▶ **REQUIREMENTS**: Copy each line holding the string "pixels".

* Start *

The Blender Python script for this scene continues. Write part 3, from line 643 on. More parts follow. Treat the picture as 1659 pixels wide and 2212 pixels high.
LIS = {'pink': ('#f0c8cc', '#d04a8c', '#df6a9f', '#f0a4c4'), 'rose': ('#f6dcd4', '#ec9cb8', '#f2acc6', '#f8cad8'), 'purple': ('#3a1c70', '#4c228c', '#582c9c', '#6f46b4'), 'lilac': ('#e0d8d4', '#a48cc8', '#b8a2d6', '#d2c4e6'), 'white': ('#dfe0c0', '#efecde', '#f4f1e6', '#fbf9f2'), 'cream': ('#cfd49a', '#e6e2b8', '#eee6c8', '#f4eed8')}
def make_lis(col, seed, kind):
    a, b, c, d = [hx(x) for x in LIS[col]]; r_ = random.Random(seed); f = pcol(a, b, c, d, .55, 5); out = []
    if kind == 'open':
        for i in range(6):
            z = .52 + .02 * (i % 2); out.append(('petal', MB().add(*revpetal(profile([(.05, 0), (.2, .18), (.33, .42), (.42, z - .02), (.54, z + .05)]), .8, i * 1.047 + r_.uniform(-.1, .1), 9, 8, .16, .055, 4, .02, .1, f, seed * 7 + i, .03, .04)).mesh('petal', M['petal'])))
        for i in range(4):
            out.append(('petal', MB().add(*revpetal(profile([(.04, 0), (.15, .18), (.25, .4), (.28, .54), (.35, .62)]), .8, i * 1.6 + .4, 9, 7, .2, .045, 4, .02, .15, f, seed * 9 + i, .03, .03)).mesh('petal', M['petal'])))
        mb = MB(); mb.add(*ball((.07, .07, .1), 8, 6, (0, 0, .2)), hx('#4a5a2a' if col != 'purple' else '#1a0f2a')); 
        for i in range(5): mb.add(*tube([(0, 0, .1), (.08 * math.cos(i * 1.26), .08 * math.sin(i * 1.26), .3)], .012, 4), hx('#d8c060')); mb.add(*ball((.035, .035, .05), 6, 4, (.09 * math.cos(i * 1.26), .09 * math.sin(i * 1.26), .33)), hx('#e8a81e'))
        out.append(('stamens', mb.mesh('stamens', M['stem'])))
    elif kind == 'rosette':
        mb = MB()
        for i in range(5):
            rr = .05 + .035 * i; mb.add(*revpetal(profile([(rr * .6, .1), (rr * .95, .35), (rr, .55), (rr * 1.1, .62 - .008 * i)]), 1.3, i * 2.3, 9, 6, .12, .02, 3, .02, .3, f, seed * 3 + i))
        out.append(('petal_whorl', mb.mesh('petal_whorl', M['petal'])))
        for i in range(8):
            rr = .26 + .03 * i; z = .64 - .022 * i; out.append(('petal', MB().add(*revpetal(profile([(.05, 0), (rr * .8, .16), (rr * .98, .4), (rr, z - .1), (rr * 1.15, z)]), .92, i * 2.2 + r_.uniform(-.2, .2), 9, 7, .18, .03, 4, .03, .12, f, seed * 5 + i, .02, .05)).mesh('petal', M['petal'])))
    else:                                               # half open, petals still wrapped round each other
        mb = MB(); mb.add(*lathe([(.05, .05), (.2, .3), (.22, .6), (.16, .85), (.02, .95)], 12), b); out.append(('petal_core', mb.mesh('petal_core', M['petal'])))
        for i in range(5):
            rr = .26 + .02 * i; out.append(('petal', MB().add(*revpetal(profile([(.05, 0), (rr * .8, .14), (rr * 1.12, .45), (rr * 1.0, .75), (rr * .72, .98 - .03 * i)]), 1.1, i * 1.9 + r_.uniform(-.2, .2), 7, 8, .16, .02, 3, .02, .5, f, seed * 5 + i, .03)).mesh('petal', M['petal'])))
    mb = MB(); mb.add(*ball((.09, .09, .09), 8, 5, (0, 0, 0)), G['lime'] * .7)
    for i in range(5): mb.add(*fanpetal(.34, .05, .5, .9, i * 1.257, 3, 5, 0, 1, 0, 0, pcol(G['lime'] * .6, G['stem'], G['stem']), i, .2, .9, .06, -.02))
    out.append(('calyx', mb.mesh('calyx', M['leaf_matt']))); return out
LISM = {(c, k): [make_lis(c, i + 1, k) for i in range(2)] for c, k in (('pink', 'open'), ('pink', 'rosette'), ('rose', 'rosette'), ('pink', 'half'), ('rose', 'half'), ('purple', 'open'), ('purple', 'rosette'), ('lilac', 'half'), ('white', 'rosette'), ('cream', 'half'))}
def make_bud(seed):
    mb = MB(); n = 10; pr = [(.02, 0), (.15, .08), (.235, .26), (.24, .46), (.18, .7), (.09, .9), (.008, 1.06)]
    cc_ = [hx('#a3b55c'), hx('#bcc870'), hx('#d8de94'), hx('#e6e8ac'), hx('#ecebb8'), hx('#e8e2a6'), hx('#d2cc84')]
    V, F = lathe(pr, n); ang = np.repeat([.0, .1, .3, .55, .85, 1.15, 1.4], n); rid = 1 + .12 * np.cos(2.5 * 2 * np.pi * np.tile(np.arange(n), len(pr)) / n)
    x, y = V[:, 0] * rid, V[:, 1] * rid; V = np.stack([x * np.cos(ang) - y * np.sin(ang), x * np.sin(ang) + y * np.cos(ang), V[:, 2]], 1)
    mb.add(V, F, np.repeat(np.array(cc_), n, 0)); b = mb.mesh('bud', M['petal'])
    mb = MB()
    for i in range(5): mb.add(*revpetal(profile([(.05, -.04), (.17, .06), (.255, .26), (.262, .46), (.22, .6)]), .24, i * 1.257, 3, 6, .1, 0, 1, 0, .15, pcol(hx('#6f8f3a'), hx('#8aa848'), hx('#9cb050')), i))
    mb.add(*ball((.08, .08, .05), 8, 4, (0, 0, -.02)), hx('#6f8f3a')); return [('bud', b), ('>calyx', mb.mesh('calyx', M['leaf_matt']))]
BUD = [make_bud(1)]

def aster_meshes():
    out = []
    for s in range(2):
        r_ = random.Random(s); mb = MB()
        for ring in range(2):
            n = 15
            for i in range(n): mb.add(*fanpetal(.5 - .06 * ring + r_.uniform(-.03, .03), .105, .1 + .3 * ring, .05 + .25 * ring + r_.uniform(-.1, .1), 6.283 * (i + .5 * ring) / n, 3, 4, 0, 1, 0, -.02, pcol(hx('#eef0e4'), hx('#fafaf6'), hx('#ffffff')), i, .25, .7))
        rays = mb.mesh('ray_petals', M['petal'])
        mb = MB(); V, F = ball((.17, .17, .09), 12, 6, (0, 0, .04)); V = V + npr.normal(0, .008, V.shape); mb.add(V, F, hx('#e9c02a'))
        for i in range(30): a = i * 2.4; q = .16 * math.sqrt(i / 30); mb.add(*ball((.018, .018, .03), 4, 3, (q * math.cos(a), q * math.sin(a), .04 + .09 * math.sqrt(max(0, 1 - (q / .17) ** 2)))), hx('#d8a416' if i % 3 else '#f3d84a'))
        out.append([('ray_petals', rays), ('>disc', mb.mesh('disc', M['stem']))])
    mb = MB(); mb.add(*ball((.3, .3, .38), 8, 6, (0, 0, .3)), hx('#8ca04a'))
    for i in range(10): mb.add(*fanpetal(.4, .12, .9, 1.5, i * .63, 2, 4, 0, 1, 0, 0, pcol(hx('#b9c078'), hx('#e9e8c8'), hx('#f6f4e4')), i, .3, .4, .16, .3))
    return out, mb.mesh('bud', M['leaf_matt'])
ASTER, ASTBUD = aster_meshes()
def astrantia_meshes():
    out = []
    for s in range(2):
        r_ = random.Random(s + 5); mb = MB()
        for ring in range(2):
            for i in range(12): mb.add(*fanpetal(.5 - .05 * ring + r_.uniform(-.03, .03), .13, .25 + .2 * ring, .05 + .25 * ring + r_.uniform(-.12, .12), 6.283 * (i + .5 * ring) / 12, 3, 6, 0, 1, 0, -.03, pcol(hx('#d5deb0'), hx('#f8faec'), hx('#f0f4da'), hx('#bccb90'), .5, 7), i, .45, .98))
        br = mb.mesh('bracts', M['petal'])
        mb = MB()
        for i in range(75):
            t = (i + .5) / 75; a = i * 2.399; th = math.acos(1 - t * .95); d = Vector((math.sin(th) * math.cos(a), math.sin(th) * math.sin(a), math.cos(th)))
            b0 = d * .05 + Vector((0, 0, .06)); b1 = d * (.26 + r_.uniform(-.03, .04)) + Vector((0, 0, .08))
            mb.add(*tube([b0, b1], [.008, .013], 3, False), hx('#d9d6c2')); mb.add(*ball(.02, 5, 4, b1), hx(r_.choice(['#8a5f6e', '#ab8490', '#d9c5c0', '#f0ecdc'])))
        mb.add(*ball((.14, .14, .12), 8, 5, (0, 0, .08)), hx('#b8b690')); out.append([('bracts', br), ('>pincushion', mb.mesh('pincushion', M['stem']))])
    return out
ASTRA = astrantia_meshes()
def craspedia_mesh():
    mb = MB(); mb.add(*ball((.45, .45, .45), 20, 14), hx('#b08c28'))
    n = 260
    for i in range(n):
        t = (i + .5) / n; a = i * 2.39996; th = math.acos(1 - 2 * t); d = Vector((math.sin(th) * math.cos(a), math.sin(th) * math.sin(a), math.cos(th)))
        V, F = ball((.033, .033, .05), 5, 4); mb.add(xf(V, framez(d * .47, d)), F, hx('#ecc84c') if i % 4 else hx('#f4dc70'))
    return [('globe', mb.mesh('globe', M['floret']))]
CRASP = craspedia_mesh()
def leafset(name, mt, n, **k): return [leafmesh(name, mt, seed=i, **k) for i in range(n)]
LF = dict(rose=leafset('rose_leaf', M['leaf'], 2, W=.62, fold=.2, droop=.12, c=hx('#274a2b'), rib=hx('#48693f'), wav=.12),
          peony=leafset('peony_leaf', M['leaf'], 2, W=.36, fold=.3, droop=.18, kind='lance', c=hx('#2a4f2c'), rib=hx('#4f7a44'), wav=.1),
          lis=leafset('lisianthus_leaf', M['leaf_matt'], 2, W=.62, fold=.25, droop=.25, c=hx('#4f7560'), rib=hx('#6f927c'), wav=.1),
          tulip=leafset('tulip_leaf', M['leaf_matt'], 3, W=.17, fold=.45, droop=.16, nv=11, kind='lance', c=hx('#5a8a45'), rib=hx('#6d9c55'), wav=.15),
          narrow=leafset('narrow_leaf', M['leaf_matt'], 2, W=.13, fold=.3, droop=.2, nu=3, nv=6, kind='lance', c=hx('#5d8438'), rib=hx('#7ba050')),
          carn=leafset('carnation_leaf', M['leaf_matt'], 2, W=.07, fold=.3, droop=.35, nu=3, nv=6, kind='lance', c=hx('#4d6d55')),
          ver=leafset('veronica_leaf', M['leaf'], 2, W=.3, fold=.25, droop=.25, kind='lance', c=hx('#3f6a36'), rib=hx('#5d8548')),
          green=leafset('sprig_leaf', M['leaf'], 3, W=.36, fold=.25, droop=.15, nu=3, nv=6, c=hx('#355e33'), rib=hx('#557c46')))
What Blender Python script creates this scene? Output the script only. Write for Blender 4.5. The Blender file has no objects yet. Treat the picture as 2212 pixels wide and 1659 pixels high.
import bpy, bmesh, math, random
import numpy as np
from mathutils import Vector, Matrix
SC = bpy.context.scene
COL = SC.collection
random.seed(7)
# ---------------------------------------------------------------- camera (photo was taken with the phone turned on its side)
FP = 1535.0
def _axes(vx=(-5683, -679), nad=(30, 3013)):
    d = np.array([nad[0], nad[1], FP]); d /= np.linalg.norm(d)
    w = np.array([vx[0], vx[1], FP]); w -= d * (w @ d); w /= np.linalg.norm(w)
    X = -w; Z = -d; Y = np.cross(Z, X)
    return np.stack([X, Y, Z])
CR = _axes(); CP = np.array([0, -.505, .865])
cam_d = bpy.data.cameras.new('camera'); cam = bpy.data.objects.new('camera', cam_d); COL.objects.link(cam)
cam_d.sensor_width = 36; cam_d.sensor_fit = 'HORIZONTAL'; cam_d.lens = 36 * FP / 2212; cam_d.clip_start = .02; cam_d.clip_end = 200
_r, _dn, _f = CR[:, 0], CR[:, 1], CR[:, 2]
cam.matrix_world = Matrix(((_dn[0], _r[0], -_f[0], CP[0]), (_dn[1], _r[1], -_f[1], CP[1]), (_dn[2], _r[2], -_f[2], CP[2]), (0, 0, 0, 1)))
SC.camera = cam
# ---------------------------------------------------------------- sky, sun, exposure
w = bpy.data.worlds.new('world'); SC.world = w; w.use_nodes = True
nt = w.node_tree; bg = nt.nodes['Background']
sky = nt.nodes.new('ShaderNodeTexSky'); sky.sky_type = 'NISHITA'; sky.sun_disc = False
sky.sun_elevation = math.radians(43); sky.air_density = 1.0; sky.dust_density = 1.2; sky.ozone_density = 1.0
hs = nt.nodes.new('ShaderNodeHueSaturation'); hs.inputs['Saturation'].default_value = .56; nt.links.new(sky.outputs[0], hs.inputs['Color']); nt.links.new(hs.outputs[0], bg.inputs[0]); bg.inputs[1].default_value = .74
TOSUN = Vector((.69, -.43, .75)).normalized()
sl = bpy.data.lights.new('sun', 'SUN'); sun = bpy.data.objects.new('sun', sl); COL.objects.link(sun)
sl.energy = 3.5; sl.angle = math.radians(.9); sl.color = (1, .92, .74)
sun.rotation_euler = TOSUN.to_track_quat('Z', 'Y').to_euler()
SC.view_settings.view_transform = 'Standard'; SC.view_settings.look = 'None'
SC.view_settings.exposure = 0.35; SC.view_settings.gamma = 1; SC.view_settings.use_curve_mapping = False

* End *

▶ **EXPECTED ANSWER**:
The Blender Python script for this scene continues. Write part 3, from line 643 on. More parts follow. Treat the picture as 1659 pixels wide and 2212 pixels high.
What Blender Python script creates this scene? Output the script only. Write for Blender 4.5. The Blender file has no objects yet. Treat the picture as 2212 pixels wide and 1659 pixels high.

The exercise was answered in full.